**SOURCE DATA:**
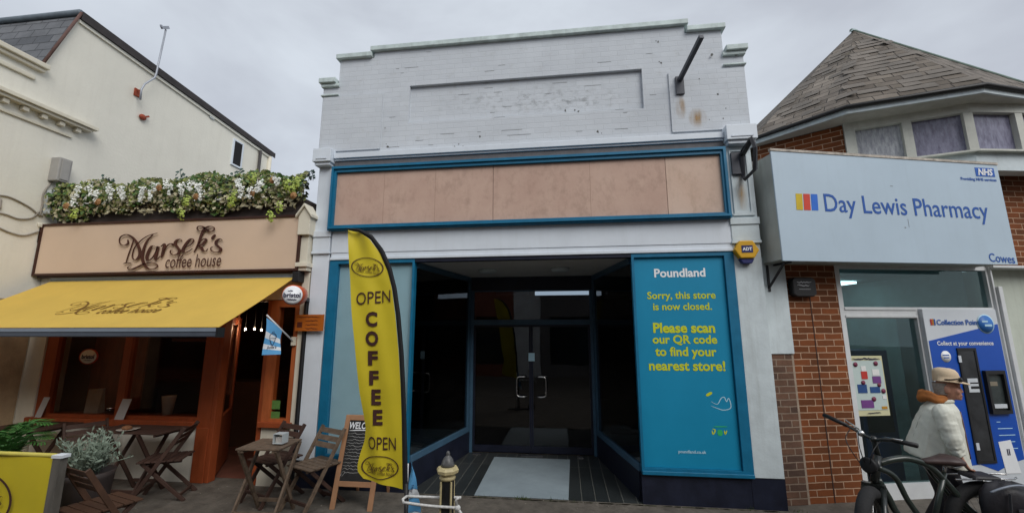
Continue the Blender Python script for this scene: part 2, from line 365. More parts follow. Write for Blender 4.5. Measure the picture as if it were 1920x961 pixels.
# ------------------------------------------------------------------ palette
M = {}
M['white'] = mat('white_masonry_paint', (.56, .60, .64), .7, .07, 1.6, .25, 45, grime=.22)
M['white_brick'] = brick_mat('painted_brick', (.575, .61, .65), (.545, .58, .62), (.53, .565, .60), rough=.75, bump=.28, var=.10, grime=(.45, .47, .48), blotch=.8)
M['gloss_white'] = mat('white_gloss_paint', (.65, .705, .765), .42, .05, 3, .05, 30, grime=.12)
M['offwhite'] = mat('weathered_white_paint', (.55, .62, .645), .65, .12, 4, .15, 40, grime=.35)
M['lead'] = mat('lead_flashing', (.50, .58, .57), .6, .22, 7, .2, 30, grime=.35)
M['greyboard'] = mat('grey_lead_strip', (.13, .125, .13), .7, .2, 5, .2, 30)
M['blue'] = mat('teal_blue_paint', (.006, .14, .265), .45, .14, 6, .12, 70, grime=.25)
M['blue_dull'] = mat('faded_blue_aluminium', (.055, .12, .19), .4, .15, 6)
M['navy'] = mat('navy_riser_paint', (.012, .015, .03), .4, .35, 5, .1, 30, grime=.3)
M['poster'] = mat('blue_poster_vinyl', (.001, .225, .40), .55, .05, 2)
M['yellowgreen'] = mat('lime_yellow_print', (.55, .60, .02), .5, .05)
M['green_print'] = mat('green_print', (.03, .42, .12), .5, .05)
M['pale_print'] = mat('pale_blue_print', (.45, .68, .80), .5, .05)
M['print_white'] = mat('white_print', (.8, .82, .84), .45, .03)
M['film'] = mat('pale_window_film', (.42, .56, .61), .5, .1, 1.2)
M['ply'] = mat('plywood', (.47, .315, .25), .75, .1, 2.2, .12, 40, col2=(.56, .40, .32), stretch=(1.0, 1.0, .8), grime=.45, streak=(5, 5, 3.4))
M['ply2'] = mat('pale_plywood', (.56, .40, .31), .75, .1, 2.2, .12, 40, col2=(.62, .47, .38), stretch=(1.0, 1.0, .8), grime=.4, streak=(5, 5, 3.4))
M['cream'] = mat('cream_render', (.73, .71, .625), .8, .07, .7, .3, 25, grime=.12)
M['cream2'] = mat('cream_paint', (.66, .62, .51), .65, .07, 3, .15, 30, grime=.2)
M['slate'] = brick_mat('blue_grey_slates', (.085, .09, .10), (.16, .165, .175), (.03, .03, .034), .30, .17, .006, .6, .9, .35, tilt=True)
M['slate_old'] = brick_mat('weathered_brown_slates', (.105, .088, .072), (.215, .185, .155), (.025, .022, .02), .27, .125, .006, .75, .9, .5, tilt=True, grime=(.13, .115, .06), blotch=1.4)
M['brick'] = brick_mat('red_brick', (.225, .068, .022), (.12, .042, .016), (.46, .30, .20), ms=.0065, bump=.7, var=.25)
M['oldbrick'] = brick_mat('dull_brown_brick', (.16, .085, .055), (.085, .052, .04), (.27, .20, .15), ms=.008, bump=.8, var=.4)
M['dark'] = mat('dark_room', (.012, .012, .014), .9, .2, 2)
M['darkmetal'] = mat('black_steel', (.02, .02, .024), .45, .3, 8, .1, 50)
M['greysteel'] = mat('grey_steel', (.05, .055, .07), .5, .25, 8, .1, 60)
M['steel'] = mat('brushed_steel', (.6, .6, .6), .25, .1, 9, metal=1)
M['galv'] = mat('galvanised_pole', (.34, .36, .40), .5, .15, 9, metal=.4)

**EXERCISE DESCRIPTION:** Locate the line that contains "M['dark'] = mat('dark_room', (.012, .012, .014), .9, .2, 2)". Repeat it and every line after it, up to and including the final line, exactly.

**ANSWER TO THE TASK:**
M['dark'] = mat('dark_room', (.012, .012, .014), .9, .2, 2)
M['darkmetal'] = mat('black_steel', (.02, .02, .024), .45, .3, 8, .1, 50)
M['greysteel'] = mat('grey_steel', (.05, .055, .07), .5, .25, 8, .1, 60)
M['steel'] = mat('brushed_steel', (.6, .6, .6), .25, .1, 9, metal=1)
M['galv'] = mat('galvanised_pole', (.34, .36, .40), .5, .15, 9, metal=.4)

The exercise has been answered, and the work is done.